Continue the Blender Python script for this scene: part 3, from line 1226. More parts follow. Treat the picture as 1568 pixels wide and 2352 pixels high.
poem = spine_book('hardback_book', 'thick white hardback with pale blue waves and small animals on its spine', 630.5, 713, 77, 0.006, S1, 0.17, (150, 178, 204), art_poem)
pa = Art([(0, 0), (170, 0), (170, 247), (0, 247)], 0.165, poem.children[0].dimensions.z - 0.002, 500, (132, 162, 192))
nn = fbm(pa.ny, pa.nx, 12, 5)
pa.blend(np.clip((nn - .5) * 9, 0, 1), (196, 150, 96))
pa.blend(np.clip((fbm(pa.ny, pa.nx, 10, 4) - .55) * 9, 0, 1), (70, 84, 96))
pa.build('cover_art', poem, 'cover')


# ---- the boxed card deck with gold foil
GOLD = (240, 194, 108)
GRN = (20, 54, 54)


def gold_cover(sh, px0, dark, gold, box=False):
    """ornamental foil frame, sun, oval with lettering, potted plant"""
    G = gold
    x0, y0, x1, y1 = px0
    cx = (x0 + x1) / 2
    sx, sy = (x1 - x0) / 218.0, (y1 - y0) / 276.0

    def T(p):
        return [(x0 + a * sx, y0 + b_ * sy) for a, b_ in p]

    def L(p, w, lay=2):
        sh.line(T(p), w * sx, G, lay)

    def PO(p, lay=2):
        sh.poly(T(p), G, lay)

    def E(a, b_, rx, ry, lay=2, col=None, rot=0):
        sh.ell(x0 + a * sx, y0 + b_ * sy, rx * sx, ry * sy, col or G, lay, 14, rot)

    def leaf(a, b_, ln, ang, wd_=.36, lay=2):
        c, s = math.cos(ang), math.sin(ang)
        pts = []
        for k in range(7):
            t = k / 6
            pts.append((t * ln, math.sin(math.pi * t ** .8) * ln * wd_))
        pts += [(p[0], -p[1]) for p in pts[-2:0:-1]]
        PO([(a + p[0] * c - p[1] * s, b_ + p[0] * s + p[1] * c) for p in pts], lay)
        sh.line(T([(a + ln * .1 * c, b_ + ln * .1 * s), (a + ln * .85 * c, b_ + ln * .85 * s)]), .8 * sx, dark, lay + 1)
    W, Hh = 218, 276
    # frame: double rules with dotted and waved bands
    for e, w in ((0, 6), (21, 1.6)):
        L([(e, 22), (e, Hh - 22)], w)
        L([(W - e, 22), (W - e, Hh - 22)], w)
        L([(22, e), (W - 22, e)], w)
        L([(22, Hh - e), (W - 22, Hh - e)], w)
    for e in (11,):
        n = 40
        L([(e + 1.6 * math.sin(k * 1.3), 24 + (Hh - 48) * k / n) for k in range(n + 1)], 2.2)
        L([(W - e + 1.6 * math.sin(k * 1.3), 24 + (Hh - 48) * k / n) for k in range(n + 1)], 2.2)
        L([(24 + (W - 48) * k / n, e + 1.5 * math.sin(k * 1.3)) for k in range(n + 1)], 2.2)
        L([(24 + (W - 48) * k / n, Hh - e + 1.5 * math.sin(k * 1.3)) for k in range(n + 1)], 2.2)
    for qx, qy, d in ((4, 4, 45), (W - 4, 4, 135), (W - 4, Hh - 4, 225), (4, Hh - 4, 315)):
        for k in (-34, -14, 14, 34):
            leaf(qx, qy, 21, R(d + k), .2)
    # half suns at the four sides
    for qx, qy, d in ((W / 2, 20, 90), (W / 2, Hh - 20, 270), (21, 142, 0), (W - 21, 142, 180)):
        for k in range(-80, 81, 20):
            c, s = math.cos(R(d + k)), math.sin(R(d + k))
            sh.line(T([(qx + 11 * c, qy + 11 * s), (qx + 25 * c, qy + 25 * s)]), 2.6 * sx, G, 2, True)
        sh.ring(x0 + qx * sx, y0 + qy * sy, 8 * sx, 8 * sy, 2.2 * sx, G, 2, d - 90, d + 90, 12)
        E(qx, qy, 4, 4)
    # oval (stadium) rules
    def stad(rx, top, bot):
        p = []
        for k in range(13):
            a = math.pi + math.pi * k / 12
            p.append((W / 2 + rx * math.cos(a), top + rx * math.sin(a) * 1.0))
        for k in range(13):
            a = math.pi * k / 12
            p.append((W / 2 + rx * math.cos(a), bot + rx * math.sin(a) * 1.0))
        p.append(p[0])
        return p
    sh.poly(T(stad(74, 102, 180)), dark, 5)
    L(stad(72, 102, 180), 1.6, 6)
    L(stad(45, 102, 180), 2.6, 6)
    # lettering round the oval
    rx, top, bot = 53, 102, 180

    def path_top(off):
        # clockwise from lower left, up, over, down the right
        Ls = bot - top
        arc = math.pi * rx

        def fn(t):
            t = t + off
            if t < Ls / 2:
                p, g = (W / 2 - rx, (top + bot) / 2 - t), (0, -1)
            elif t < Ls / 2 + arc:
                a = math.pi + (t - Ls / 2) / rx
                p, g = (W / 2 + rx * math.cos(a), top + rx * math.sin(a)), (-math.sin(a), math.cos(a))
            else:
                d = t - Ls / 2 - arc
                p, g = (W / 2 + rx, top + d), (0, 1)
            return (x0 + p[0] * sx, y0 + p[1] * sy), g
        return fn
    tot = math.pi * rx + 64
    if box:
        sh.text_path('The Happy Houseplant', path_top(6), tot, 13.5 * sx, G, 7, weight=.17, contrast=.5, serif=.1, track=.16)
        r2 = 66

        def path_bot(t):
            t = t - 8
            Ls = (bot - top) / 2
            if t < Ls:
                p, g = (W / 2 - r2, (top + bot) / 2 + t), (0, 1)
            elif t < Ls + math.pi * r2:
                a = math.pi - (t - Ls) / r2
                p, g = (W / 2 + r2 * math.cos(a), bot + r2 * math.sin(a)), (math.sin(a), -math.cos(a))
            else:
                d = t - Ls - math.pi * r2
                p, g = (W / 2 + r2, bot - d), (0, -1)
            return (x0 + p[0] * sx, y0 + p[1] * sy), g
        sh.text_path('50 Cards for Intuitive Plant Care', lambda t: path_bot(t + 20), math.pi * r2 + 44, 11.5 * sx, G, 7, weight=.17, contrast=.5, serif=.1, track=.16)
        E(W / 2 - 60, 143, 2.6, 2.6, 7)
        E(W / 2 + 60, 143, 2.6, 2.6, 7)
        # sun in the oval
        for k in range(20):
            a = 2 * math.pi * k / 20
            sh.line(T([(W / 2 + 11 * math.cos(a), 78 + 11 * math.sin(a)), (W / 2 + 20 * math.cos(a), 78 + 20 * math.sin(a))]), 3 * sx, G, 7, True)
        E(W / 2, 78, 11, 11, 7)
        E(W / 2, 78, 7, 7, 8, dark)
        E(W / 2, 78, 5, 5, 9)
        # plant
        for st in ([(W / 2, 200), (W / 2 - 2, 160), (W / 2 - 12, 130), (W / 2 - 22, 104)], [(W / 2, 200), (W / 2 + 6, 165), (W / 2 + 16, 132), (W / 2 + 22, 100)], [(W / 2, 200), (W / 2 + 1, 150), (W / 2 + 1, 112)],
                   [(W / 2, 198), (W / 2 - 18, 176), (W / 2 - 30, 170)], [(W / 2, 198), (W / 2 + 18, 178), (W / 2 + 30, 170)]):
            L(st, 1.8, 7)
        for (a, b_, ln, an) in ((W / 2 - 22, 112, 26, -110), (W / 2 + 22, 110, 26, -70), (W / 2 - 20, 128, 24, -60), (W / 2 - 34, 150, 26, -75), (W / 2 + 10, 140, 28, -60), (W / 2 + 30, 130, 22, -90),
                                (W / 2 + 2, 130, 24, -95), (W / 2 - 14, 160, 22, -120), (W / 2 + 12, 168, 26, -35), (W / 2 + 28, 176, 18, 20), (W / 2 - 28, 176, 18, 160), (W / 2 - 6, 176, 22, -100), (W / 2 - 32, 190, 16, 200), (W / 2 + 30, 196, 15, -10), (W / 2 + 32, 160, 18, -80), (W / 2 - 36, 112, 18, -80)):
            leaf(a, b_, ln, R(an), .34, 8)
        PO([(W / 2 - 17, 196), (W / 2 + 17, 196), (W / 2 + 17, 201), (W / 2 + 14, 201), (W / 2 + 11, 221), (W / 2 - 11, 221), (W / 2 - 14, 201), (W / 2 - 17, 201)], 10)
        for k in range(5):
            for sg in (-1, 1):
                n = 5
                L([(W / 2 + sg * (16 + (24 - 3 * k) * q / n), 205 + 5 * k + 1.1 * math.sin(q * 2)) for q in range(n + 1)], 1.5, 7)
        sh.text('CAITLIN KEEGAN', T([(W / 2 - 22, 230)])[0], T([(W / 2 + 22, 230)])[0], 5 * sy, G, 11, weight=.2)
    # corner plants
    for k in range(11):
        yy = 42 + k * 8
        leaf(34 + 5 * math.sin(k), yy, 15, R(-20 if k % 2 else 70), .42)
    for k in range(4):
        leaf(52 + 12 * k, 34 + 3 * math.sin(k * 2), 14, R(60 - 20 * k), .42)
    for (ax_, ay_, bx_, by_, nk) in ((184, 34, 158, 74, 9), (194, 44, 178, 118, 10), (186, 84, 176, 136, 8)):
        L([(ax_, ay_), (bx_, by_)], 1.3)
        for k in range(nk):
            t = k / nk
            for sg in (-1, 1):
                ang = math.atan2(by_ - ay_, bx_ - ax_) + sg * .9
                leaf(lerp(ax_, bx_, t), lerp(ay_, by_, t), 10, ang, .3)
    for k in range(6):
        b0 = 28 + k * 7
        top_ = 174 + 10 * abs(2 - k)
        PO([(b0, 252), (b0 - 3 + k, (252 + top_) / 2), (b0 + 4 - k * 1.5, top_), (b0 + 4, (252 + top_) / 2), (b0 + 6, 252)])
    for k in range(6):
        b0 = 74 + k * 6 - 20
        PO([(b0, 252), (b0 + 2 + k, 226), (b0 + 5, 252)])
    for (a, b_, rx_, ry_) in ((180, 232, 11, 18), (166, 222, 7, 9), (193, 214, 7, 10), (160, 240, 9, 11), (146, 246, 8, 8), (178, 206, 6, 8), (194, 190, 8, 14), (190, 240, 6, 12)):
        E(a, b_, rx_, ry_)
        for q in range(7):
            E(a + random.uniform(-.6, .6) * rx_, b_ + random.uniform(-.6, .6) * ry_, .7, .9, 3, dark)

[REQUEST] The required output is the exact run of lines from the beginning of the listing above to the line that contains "GRN = (20, 54, 54)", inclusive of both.

[ANSWER TO THIS EXERCISE]
Continue the Blender Python script for this scene: part 3, from line 1226. More parts follow. Treat the picture as 1568 pixels wide and 2352 pixels high.
poem = spine_book('hardback_book', 'thick white hardback with pale blue waves and small animals on its spine', 630.5, 713, 77, 0.006, S1, 0.17, (150, 178, 204), art_poem)
pa = Art([(0, 0), (170, 0), (170, 247), (0, 247)], 0.165, poem.children[0].dimensions.z - 0.002, 500, (132, 162, 192))
nn = fbm(pa.ny, pa.nx, 12, 5)
pa.blend(np.clip((nn - .5) * 9, 0, 1), (196, 150, 96))
pa.blend(np.clip((fbm(pa.ny, pa.nx, 10, 4) - .55) * 9, 0, 1), (70, 84, 96))
pa.build('cover_art', poem, 'cover')


# ---- the boxed card deck with gold foil
GOLD = (240, 194, 108)
GRN = (20, 54, 54)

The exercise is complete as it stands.